Local D.C., Fairfax bus services may take on more Metro routes

The D.C. Circulator will likely be taking over one — or possibly two — Metrobus route at the end of March to expand the city’s local bus system from three looping routes to five.

The Fairfax Connector, meanwhile, is proposing to start operating three Metrobus lines this summer.

Officials from the two government-run bus services say they can offer the same service as Metro for less money. And a regional group assigned to find ways to trim Metro’s budget said the transit agency could stop providing such local bus service, Jim Graham, Metro’s chairman and a D.C. councilman, recently told The Examiner. Instead, Metro could offer regional routes that cross between communities and leave the local jurisdictions to pick up other, more local service.

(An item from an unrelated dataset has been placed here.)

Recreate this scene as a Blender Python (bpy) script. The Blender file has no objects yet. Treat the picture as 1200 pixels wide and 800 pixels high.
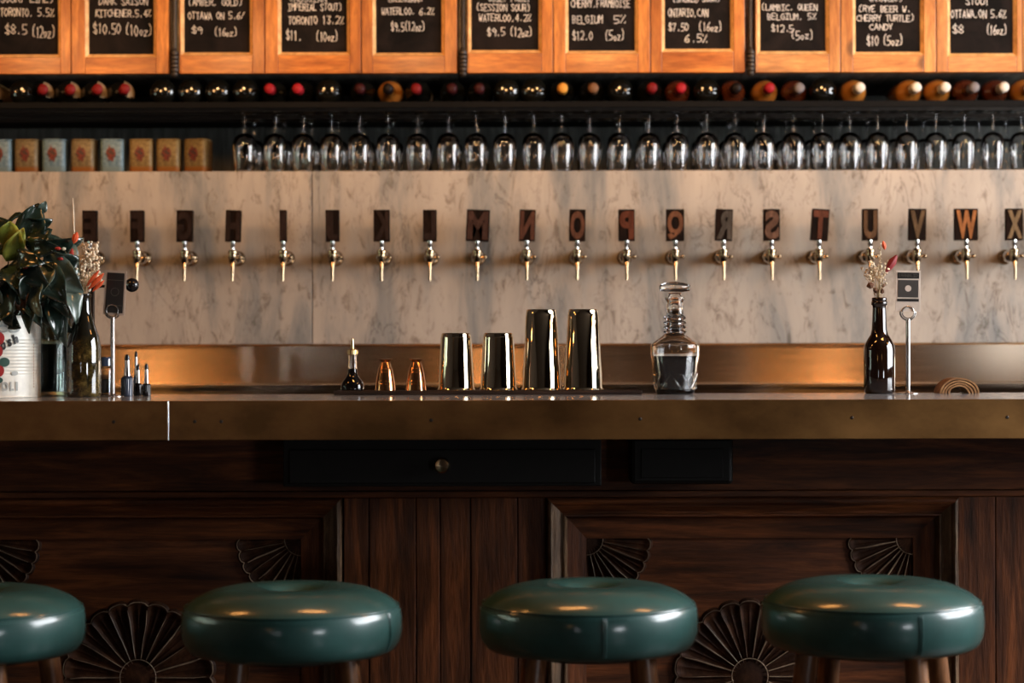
import bpy, bmesh, math, random
from mathutils import Vector, Matrix
random.seed(7)
R = math.radians
PI = math.pi
S = bpy.context.scene
C = S.collection

# ------------------------------------------------------------------ camera, sky, lights, exposure
ZC = 1.182
cam_d = bpy.data.cameras.new('camera')
cam_d.lens = 75.0; cam_d.sensor_width = 36.0
cam_d.clip_start = 0.05
cam_d.dof.use_dof = True; cam_d.dof.focus_distance = 4.42; cam_d.dof.aperture_fstop = 4.0
cam = bpy.data.objects.new('camera', cam_d); C.objects.link(cam)
cam.location = (0, 0, ZC)
cam.rotation_euler = (R(90), R(0.12), 0)
S.camera = cam

w = bpy.data.worlds.new('sky'); S.world = w; w.use_nodes = True
w.node_tree.nodes['Background'].inputs[0].default_value = (0.93, 0.96, 1.0, 1)
w.node_tree.nodes['Background'].inputs[1].default_value = 20.0
S.view_settings.view_transform = 'Standard'; S.view_settings.look = 'None'
S.view_settings.gamma = 1.0; S.view_settings.exposure = 0.0
S.cycles.use_denoising = True
S.cycles.max_bounces = 10; S.cycles.transmission_bounces = 10; S.cycles.transparent_max_bounces = 12
S.cycles.caustics_reflective = False; S.cycles.caustics_refractive = False
S.cycles.sample_clamp_indirect = 6.0

def light(name, kind, loc, power, color, size=0.05, rot=(0, 0, 0), sy=None, portal=False):
    l = bpy.data.lights.new(name, kind); l.energy = power; l.color = color
    if kind == 'AREA':
        l.shape = 'RECTANGLE'; l.size = size; l.size_y = sy or size
        if portal: l.cycles.is_portal = True
    else:
        l.shadow_soft_size = size
    o = bpy.data.objects.new(name, l); C.objects.link(o); o.location = loc; o.rotation_euler = rot
    return o

RX = 3.2          # side walls at x = +-RX
# daylight windows: (x, y0, y1, z0, z1)
WIN_R = [(-3.1, -1.0, 0.8, 1.2), (2.5, 5.0, 1.15, 2.75)]
WIN_L = [(3.1, 4.7, 1.15, 1.75)]
for sg, wins_ in ((1, WIN_R), (-1, WIN_L)):
    for y0, y1, z0, z1 in wins_:
        light('window_portal', 'AREA', (sg * (RX + 0.12), (y0 + y1) / 2, (z0 + z1) / 2), 1, (1, 1, 1), z1 - z0, (0, sg * R(90), 0), y1 - y0, True)
WARM = (1.0, 0.52, 0.20)
for x in (-2.53, -1.3, -0.07, 1.16, 2.4):       # row of bulbs hung over the bar top, above the frame
    light('pendant_tube', 'AREA', (x, 3.78, 2.3), 5.0, (1.0, 0.42, 0.11), 0.38, (0, 0, 0), 0.09)
    sp_ = light('shelf_spot', 'SPOT', (x, 4.6, 2.06), 18.0, (1.0, 0.50, 0.19), 0.085, (R(90-9), 0, 0))   # lamps turned on the back wall
    sp_.data.spot_size = R(125); sp_.data.spot_blend = 0.7
for x in (-2.0, -1.45, -0.85, -0.3, 0.28, 0.82, 1.4, 1.95):      # unseen spots added near the cabinets to put glints on the bottles
    sb_ = light('glint_spot', 'SPOT', (x, 5.3, 2.10), 10.0, (1.0, 0.55, 0.22), 0.055, (R(90-14), 0, 0))
    sb_.data.spot_size = R(70); sb_.data.spot_blend = 0.5
for x, p in ((-2.45, 5), (1.9, 3)):    # globe lamps deep in the room behind
    light('globe_lamp', 'POINT', (x, -3.3, 1.75), p, (1.0, 0.50, 0.16), 0.12)

# ------------------------------------------------------------------ helpers
def P(px, py, d):
    return Vector(((px - 600) * d / 2500.0, d, ZC - (py - 400) * d / 2500.0))
def PX(px, d): return (px - 600) * d / 2500.0
def PZ(py, d): return ZC - (py - 400) * d / 2500.0

def tag(o, label=None, cat=None, group=None, kind=None):
    if label: o['label'] = label
    if cat: o['category'] = cat
    if group: o['group'] = group
    if kind: o['kind'] = kind
    return o
def thing(name, label, cat, loc=(0, 0, 0), rz=0, group=None):
    o = bpy.data.objects.new(name, None); C.objects.link(o)
    o.empty_display_size = 0.05
    o.location = loc; o.rotation_euler = (0, 0, rz)
    return tag(o, label, cat, group)
def copy_tree(o, parent=None):
    c = o.copy(); C.objects.link(c)
    if parent is not None: c.parent = parent
    for ch in list(o.children): copy_tree(ch, c)
    return c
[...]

Metro officials haven’t decided what, if any, service changes to make to plug an expected $154 million hole in next year’s $1.38 billion budget, but the moves already under way to implement more locally run buses mark the latest step in the splintering of the area’s bus service into a collection of smaller local bus services such as Montgomery County’s Ride On, Arlington Transit and Alexandria’s DASH.

Zachary Schrag, an assistant professor at George Mason University who wrote a history of Metro, said the shift reflected a broader trend: The transit agency is moving away from the regional decision-making role it once had while proposals for lines such as Dulles Rail and the planned Purple Line end up in other agencies’ hands.

“Certainly that was not the vision of the 1960s,” Schrag said. But he added, “All these things are cyclical.”

Before Metro began its centralized bus service in the 1970s, a collection of private companies shuttled people around the region.

Today, city and county governments say it can be cheaper for them to operate the buses than it would be for Metro to do so because they don’t face the same union labor costs of the larger transit system.

The Fairfax Connector, for example, uses a contractor to operate its buses and thus offers different wages and benefits from Metro, said Fairfax County Senior Transportation Planner Christin Wegener.

And it gives the localities control over the routes and schedules, meaning they have the ability to make changes without going through hoops at Metro.

“It will be a good change for us,” Wegener said.

For Metro, though, the change will not only eliminate the line’s operating expenses, but the transit agency will also lose both the passenger fare revenue and the subsidy from the jurisdiction that paid for the Metrobus service. That can end up being a wash in terms of operating expenses, Metro board member Christopher Zimmerman said.

Still, the switch leaves the question of the cost of the buses themselves, which are counted as capital expenses. Metro spokeswoman Candace Smith said Metro would move the buses and drivers from its old service onto other routes. But Fairfax had to buy 26 buses for the new service, Wegener said. D.C. is seeking to buy four new Circulator buses.